/ Modified apr 19, 2013 8:49 a.m.

Senate Hearings Open on Immigration

Flake, McCain say bill has many facets, incliuding AZ components

The U.S. Senate Judiciary Committee opened hearings Friday on comprehensive immigration reform, just days after the Senate's "Gang of Eight" introduced an 844-page bill.

The hearing was supposed to begin with testimony from Homeland Security Secretary Janet Napolitano, a former governor of Arizona, but she canceled because of the manhunt under way in the Boston area for a suspect in the bombing this week.

Committee members used the appearance of two economists as opening witnesses to make their cases for or against the reform proposal and the complex aspects of it.

"I believe this is the most balanced piece of immigration legislation ever produced," Sen. Charles Schumer, D-N.Y., said in his opening statement at the hearing. Schumer is one of the bill's sponsors.

Sen. Jeff Sessions, R-Ala., said he had no confidence that the Obama administration would enforce any aspect of the proposal, let alone existing immigration law.

"There are people out there hurting today - young men, others hurting - because they cannot find work," Sessions said, speaking of U.S. citizens who would be further disadvantaged by allowing millions of low-skilled immigrant workers to gain legal status. "This is indisputable."

On Thursday, Arizona Sens. John McCain and Jeff Flake, two sponsors, detailed the proposed overhaul. They said it was written deliberately, because a piecemeal approach was not appropriate, and it highlights many factors people have taken issue with in the policies as they work now.

John McCain portrait U.S. Sen. John McCain, R-Ariz.
AZPM

The bill was written by Republicans Flake and McCain, two other Republicans and four Democrats.

It's predicated on border security, but one frequent question is, what does that look like?

McCain said the bill requires surveillance on 100 percent of the U.S.-Mexican border. It also requires 90 percent of the border to be under what officials call "effective operational control."

If that doesn't happen, McCain said, the bill would set up a border commission.

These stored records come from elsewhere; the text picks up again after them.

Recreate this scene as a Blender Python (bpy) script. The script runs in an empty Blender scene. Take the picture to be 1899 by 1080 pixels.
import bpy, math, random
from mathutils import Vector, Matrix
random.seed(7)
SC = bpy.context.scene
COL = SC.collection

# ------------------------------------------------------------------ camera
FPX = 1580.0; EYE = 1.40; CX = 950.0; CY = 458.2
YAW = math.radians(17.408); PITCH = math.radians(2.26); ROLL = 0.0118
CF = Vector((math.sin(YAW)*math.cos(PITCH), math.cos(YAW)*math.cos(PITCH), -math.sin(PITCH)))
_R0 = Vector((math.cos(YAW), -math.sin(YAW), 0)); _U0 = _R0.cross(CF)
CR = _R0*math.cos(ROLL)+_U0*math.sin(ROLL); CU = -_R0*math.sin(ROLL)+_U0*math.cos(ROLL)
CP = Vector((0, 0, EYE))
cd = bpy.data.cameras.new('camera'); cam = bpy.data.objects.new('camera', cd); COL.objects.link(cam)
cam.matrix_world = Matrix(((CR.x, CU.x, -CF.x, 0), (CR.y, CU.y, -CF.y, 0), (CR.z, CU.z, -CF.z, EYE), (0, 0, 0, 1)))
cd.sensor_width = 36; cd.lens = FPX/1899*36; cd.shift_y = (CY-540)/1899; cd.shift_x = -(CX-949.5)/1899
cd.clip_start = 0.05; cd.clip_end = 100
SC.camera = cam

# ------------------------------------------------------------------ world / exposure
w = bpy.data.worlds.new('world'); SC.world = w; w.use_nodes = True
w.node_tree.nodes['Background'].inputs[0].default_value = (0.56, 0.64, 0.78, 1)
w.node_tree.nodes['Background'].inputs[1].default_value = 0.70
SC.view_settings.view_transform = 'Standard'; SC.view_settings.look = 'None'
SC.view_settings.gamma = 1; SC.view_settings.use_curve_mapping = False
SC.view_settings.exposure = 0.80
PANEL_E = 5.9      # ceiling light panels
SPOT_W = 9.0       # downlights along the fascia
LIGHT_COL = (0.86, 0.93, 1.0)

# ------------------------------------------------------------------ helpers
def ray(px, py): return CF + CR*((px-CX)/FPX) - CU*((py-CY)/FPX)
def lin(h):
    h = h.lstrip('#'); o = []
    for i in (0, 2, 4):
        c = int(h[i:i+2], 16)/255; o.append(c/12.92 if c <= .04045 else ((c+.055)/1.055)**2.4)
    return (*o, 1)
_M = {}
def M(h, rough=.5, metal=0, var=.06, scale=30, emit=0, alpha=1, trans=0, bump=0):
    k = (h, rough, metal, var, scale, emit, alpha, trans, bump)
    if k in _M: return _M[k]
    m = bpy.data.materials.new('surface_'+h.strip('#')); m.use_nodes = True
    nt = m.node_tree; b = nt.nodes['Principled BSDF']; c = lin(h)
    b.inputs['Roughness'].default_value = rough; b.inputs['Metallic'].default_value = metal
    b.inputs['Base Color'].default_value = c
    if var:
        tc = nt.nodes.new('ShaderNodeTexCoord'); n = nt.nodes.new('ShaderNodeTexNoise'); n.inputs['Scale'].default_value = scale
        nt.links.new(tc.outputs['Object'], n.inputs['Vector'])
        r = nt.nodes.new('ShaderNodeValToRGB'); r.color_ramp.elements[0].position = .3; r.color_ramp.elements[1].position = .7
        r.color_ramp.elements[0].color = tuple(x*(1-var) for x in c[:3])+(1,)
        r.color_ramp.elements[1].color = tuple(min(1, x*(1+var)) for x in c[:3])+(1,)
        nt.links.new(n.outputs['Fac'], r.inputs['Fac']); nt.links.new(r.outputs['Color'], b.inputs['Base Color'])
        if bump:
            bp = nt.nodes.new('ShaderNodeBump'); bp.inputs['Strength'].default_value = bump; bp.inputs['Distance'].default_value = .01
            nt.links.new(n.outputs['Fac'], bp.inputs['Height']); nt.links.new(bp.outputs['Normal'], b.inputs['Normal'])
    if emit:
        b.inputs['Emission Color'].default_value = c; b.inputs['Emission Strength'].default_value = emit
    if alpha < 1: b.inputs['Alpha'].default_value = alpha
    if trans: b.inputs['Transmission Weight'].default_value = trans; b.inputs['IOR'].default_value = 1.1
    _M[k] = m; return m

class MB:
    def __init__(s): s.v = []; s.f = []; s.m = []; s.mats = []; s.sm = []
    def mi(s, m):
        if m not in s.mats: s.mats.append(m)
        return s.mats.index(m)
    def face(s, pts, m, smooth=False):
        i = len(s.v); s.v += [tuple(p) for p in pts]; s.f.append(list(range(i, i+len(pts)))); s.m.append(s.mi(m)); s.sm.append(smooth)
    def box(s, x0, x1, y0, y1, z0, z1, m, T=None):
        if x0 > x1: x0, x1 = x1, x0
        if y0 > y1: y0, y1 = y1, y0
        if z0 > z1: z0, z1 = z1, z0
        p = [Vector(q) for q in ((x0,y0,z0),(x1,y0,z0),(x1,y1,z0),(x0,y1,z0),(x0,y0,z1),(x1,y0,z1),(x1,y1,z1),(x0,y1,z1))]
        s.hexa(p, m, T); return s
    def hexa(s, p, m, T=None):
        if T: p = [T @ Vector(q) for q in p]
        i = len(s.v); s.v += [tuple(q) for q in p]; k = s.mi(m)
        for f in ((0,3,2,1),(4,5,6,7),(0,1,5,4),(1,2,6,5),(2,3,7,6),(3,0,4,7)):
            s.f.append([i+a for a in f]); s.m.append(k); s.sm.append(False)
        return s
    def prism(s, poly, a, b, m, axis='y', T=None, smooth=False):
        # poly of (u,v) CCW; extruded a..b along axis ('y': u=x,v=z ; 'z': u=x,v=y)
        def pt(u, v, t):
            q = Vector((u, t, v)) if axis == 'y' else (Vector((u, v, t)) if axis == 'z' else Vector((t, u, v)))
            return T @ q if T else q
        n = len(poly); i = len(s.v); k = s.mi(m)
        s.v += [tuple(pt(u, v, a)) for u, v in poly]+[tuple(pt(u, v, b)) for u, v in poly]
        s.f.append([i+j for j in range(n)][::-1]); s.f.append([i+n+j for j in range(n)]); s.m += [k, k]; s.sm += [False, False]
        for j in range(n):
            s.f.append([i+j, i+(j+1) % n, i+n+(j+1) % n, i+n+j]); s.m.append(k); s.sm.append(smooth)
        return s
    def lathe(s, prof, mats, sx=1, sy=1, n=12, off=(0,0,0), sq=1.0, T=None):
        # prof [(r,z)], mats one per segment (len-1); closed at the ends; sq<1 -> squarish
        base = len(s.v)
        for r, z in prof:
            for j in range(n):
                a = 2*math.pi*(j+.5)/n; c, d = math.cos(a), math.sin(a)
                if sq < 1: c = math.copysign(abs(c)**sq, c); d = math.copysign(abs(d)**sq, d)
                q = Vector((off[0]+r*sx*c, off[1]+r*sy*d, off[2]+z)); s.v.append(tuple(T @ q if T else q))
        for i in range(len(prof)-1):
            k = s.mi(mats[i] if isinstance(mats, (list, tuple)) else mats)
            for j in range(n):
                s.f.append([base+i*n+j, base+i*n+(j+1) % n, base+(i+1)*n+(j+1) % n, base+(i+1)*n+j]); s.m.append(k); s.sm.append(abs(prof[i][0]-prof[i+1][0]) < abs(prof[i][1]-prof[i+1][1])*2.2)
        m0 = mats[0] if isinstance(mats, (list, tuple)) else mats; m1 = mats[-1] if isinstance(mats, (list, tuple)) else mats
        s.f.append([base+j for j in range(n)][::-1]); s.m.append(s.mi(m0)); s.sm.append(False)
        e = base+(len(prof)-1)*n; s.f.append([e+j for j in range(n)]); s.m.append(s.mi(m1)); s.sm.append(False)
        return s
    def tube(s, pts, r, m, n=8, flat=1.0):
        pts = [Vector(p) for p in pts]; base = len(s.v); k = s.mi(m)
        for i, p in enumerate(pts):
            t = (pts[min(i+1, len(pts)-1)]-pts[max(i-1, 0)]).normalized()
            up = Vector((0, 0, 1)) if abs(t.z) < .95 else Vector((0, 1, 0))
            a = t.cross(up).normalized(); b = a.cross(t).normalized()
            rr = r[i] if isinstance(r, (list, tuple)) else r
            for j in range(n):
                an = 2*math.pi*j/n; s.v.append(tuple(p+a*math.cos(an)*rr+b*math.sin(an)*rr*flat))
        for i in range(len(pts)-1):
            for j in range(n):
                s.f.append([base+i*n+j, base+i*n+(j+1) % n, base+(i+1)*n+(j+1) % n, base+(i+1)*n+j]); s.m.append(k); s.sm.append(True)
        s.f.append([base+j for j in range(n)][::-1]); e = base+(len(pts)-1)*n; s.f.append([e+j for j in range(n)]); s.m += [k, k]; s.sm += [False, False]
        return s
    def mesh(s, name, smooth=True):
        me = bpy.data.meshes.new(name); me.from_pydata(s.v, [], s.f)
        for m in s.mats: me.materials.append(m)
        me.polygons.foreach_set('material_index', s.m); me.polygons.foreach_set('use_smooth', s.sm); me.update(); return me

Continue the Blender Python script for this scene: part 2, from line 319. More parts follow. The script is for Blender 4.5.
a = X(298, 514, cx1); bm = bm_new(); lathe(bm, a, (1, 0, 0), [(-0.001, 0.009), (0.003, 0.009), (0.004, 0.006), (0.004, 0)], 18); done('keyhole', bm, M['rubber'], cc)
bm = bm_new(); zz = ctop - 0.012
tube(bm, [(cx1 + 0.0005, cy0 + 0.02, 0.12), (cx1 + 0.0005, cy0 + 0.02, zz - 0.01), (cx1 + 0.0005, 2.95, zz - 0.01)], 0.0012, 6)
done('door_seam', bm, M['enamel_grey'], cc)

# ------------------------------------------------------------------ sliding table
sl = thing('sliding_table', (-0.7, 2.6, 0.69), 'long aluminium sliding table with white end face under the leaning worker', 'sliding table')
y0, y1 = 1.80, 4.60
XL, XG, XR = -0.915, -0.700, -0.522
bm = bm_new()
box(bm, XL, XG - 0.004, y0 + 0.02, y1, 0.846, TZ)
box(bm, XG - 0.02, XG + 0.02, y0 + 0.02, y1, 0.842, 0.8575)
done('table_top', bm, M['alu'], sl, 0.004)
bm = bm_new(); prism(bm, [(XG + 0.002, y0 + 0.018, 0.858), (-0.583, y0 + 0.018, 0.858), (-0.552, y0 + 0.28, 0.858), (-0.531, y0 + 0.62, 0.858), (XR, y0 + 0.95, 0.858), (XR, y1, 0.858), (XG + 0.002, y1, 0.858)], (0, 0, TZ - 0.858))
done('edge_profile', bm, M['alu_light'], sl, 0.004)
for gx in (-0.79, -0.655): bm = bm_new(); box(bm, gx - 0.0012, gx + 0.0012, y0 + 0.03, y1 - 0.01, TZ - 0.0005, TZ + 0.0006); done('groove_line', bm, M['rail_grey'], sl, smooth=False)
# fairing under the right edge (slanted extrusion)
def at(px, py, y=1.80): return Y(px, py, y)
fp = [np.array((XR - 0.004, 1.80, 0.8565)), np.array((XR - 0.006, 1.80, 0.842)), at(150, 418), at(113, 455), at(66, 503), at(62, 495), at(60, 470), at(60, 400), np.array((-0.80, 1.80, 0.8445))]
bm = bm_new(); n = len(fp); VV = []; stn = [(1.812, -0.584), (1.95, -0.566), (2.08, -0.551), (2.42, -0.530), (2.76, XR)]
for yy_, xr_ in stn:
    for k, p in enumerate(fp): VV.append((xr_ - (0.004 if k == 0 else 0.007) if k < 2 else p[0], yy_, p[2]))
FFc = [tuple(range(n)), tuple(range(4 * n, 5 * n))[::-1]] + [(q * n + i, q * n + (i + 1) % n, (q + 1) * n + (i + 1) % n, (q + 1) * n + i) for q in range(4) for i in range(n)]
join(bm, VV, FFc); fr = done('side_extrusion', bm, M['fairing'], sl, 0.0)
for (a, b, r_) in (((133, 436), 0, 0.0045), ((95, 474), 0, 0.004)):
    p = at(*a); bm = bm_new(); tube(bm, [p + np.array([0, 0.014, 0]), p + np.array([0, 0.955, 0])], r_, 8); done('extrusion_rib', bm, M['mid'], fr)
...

"That would be two individuals appointed by the president and officials from each side of the states along the border, and they would have to submit a report that contains specific recommendations on what's necessary to achieve a 90 percent effectiveness," McCain said. That would come at a cost of about $2 billion.

Listen:

"We think that it's important to assure the people of Arizona that we will not have a third wave. In other words, we gave amnesty to 3 million Americans back in 1986 with the promise that we would secure the border. Now we have 11 million," McCain said.

About 40 percent of the people in the country illegally didn't cross a border with that legal status, McCain said. Talking about illegal immigration ignores the people who came legally, with permits, but overstayed the length of those visitor, work or education permits, he said.

Because of that, he is pushing for broader use of employee verification systems.

Some of the components of the bill apply to Arizonans, Flake said.

Flake portrait U.S. Sen. Jeff Flake, R-Ariz.

One is a change to the qualification requirements for those coming to the U.S. because they have family members in the country. Flake said the proposal allows only those in what he called a person's "nuclear family" to immigrate legally, as opposed to a larger extended family.

"We’re getting rid of some of the chain migration that has troubled a lot of people, and we’ve allocated some of the visas that would have gone there to skill- and education-based visas," he said.

A component that is functional in Arizona, as opposed to non-border states, is what Flake called a "commuter program," for farm workers who travel into the U.S. for work, and back to Mexico at the end of the work day.

The program "extends to 50 miles - we would have liked to go 100 miles - but it’s 50 miles from the closest point on the border, not the border entry point. We feel it will take care of the needs for Yuma," he said.

The proposal could remove the need for state immigration laws such as Arizona's SB 1070, McCain said.

"Whatever law we pass, a federal law, obviously, would be the law that would be applied to all states," he said.

The bill was drafted after the 2012 election cycle, in which there was much talk about the political parties' efforts to appeal to Latino voters. Some have asked the senators whether the effort to initiate reform has something to do with drawing the attention of potential voters who care about border and immigration issues.

“If we pass this bill, I don’t think it gains a single Hispanic vote immediately. What it does is it puts us on a level playing field to compete for those votes," McCain said. "I don’t know what happens if it fails, because I’m not planning on it failing."